● TASK DESCRIPTION:
Retype the records below word for word and omit any image.
=== MATERIAL ===
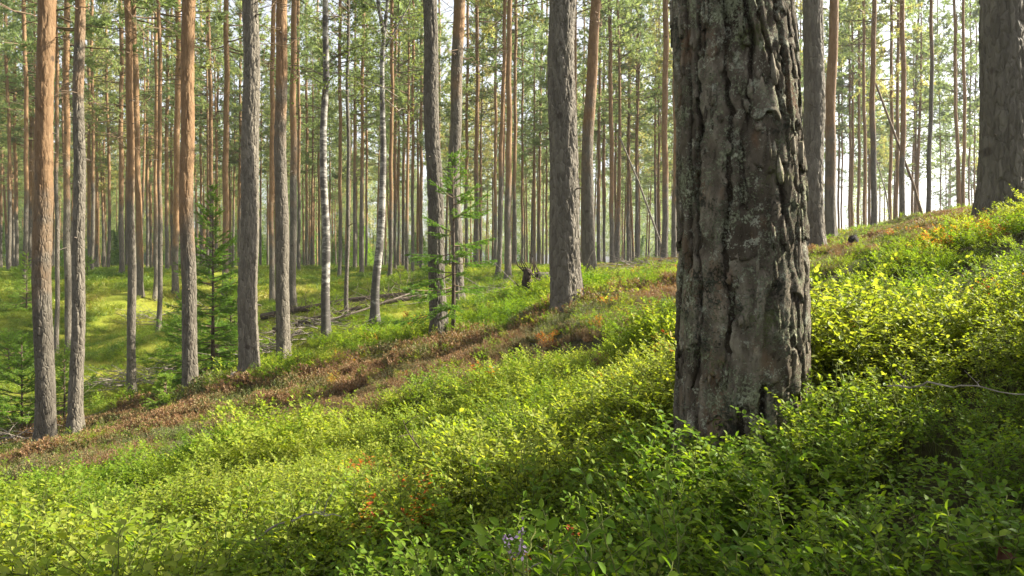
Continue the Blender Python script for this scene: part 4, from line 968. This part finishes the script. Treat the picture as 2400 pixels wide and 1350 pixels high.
b = MB(); lx, ly, lz = hit(2335, 1315, lift=.18); p = (lx, ly, lz + .18); b.leaves([[0, 0, 0]], [[1, .3, .1]], [[.2, -.5, 1.]], .035, .024, fold=.5); tag(obj('fallen_leaf', b.mesh('fallen_leaf', [M_LITTER]), None, p), 'reddish brown dead leaf at the bottom right corner', 'leaf')


hb = MB(); X0, X1, Y0, Y1, Z0, Z1 = -180, 180, -66, 268, -14, 26
hb.add([[X0, Y0, Z0], [X1, Y0, Z0], [X1, Y1, Z0], [X0, Y1, Z0], [X0, Y0, Z1], [X1, Y0, Z1], [X1, Y1, Z1], [X0, Y1, Z1]], None, [[0, 3, 2, 1], [4, 5, 6, 7], [0, 1, 5, 4], [1, 2, 6, 5], [2, 3, 7, 6], [3, 0, 4, 7]])
hm, hnt, HN, HL, hout = mat('haze_air'); hv_ = HN('ShaderNodeVolumePrincipled'); hv_.inputs['Color'].default_value = (.9, .93, 1, 1); hv_.inputs['Density'].default_value = .0005; hv_.inputs['Anisotropy'].default_value = .3; HL(hv_.outputs[0], hout.inputs['Volume'])
tag(obj('haze', hb.mesh('haze', [hm])), 'thin bright forest haze between the far pines', 'haze', None, 'stuff')
# ------------------------------------------------------------------ light and camera
w = bpy.data.worlds.new('World'); bpy.context.scene.world = w; w.use_nodes = True
nt = w.node_tree; bg = nt.nodes['Background']; sk = nt.nodes.new('ShaderNodeTexSky'); sk.sky_type = 'NISHITA'; sk.sun_disc = False
sk.sun_elevation = SUN_EL; sk.sun_rotation = SUN_AZ; sk.dust_density = 2.5; sk.air_density = 1.0
hs = nt.nodes.new('ShaderNodeHueSaturation'); hs.inputs['Saturation'].default_value = .3; nt.links.new(sk.outputs[0], hs.inputs['Color']); nt.links.new(hs.outputs[0], bg.inputs[0]); bg.inputs[1].default_value = .095
sd = bpy.data.lights.new('sun', 'SUN'); sd.energy = 5.0; sd.angle = math.radians(.5); sd.color = (1, .93, .77)
so = bpy.data.objects.new('sun', sd); C.objects.link(so)
S = Vector((math.sin(SUN_AZ) * math.cos(SUN_EL), math.cos(SUN_AZ) * math.cos(SUN_EL), math.sin(SUN_EL)))
so.rotation_euler = S.to_track_quat('Z', 'Y').to_euler(); so.location = (20, 0, 30)
cd = bpy.data.cameras.new('camera'); co = bpy.data.objects.new('camera', cd); C.objects.link(co)
co.location = (0, 0, 0); co.rotation_euler = (math.pi / 2, 0, 0); cd.sensor_width = 36; cd.lens = 36 * F / 2400; cd.shift_y = -(675 - HY) / 2400
cd.clip_end = 1500; cd.clip_start = .05
sc = bpy.context.scene; sc.camera = co
sc.view_settings.view_transform = 'Standard'; sc.view_settings.look = 'None'; sc.view_settings.exposure = 1.85; sc.view_settings.gamma = 1
sc.render.engine = 'CYCLES'
sc.cycles.max_bounces = 8; sc.cycles.diffuse_bounces = 3; sc.cycles.transmission_bounces = 4; sc.cycles.glossy_bounces = 2; sc.cycles.caustics_reflective = False; sc.cycles.caustics_refractive = False
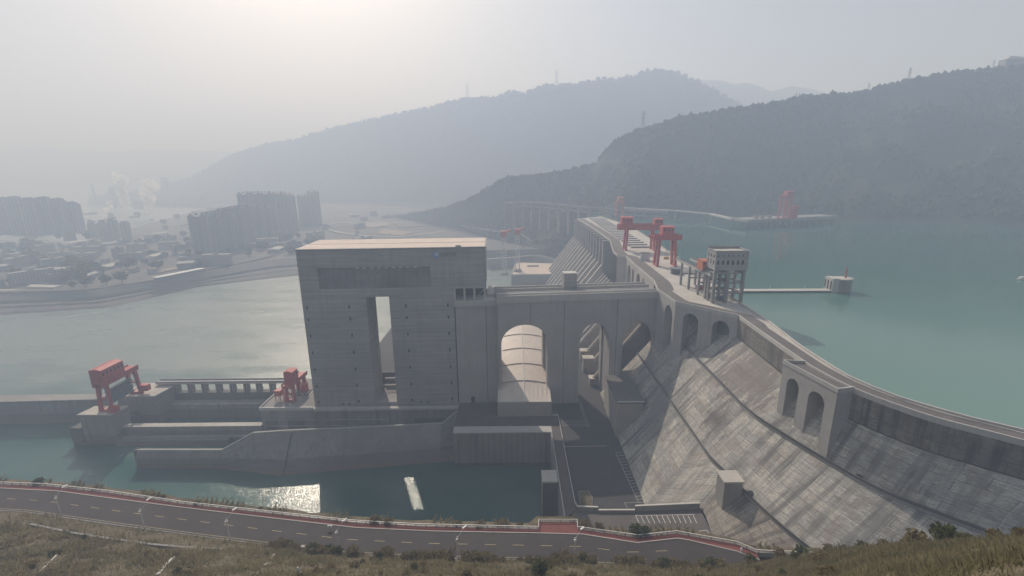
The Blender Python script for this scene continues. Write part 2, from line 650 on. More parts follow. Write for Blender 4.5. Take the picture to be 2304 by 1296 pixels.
===
● RESULT:
Continue the Blender Python script for this scene: part 4, from line 968. This part finishes the script. Treat the picture as 2400 pixels wide and 1350 pixels high.
b = MB(); lx, ly, lz = hit(2335, 1315, lift=.18); p = (lx, ly, lz + .18); b.leaves([[0, 0, 0]], [[1, .3, .1]], [[.2, -.5, 1.]], .035, .024, fold=.5); tag(obj('fallen_leaf', b.mesh('fallen_leaf', [M_LITTER]), None, p), 'reddish brown dead leaf at the bottom right corner', 'leaf')


hb = MB(); X0, X1, Y0, Y1, Z0, Z1 = -180, 180, -66, 268, -14, 26
hb.add([[X0, Y0, Z0], [X1, Y0, Z0], [X1, Y1, Z0], [X0, Y1, Z0], [X0, Y0, Z1], [X1, Y0, Z1], [X1, Y1, Z1], [X0, Y1, Z1]], None, [[0, 3, 2, 1], [4, 5, 6, 7], [0, 1, 5, 4], [1, 2, 6, 5], [2, 3, 7, 6], [3, 0, 4, 7]])
hm, hnt, HN, HL, hout = mat('haze_air'); hv_ = HN('ShaderNodeVolumePrincipled'); hv_.inputs['Color'].default_value = (.9, .93, 1, 1); hv_.inputs['Density'].default_value = .0005; hv_.inputs['Anisotropy'].default_value = .3; HL(hv_.outputs[0], hout.inputs['Volume'])
tag(obj('haze', hb.mesh('haze', [hm])), 'thin bright forest haze between the far pines', 'haze', None, 'stuff')
# ------------------------------------------------------------------ light and camera
w = bpy.data.worlds.new('World'); bpy.context.scene.world = w; w.use_nodes = True
nt = w.node_tree; bg = nt.nodes['Background']; sk = nt.nodes.new('ShaderNodeTexSky'); sk.sky_type = 'NISHITA'; sk.sun_disc = False
sk.sun_elevation = SUN_EL; sk.sun_rotation = SUN_AZ; sk.dust_density = 2.5; sk.air_density = 1.0
hs = nt.nodes.new('ShaderNodeHueSaturation'); hs.inputs['Saturation'].default_value = .3; nt.links.new(sk.outputs[0], hs.inputs['Color']); nt.links.new(hs.outputs[0], bg.inputs[0]); bg.inputs[1].default_value = .095
sd = bpy.data.lights.new('sun', 'SUN'); sd.energy = 5.0; sd.angle = math.radians(.5); sd.color = (1, .93, .77)
so = bpy.data.objects.new('sun', sd); C.objects.link(so)
S = Vector((math.sin(SUN_AZ) * math.cos(SUN_EL), math.cos(SUN_AZ) * math.cos(SUN_EL), math.sin(SUN_EL)))
so.rotation_euler = S.to_track_quat('Z', 'Y').to_euler(); so.location = (20, 0, 30)
cd = bpy.data.cameras.new('camera'); co = bpy.data.objects.new('camera', cd); C.objects.link(co)
co.location = (0, 0, 0); co.rotation_euler = (math.pi / 2, 0, 0); cd.sensor_width = 36; cd.lens = 36 * F / 2400; cd.shift_y = -(675 - HY) / 2400
cd.clip_end = 1500; cd.clip_start = .05
sc = bpy.context.scene; sc.camera = co
sc.view_settings.view_transform = 'Standard'; sc.view_settings.look = 'None'; sc.view_settings.exposure = 1.85; sc.view_settings.gamma = 1
sc.render.engine = 'CYCLES'
sc.cycles.max_bounces = 8; sc.cycles.diffuse_bounces = 3; sc.cycles.transmission_bounces = 4; sc.cycles.glossy_bounces = 2; sc.cycles.caustics_reflective = False; sc.cycles.caustics_refractive = False
The Blender Python script for this scene continues. Write part 2, from line 650 on. More parts follow. Write for Blender 4.5. Take the picture to be 2304 by 1296 pixels.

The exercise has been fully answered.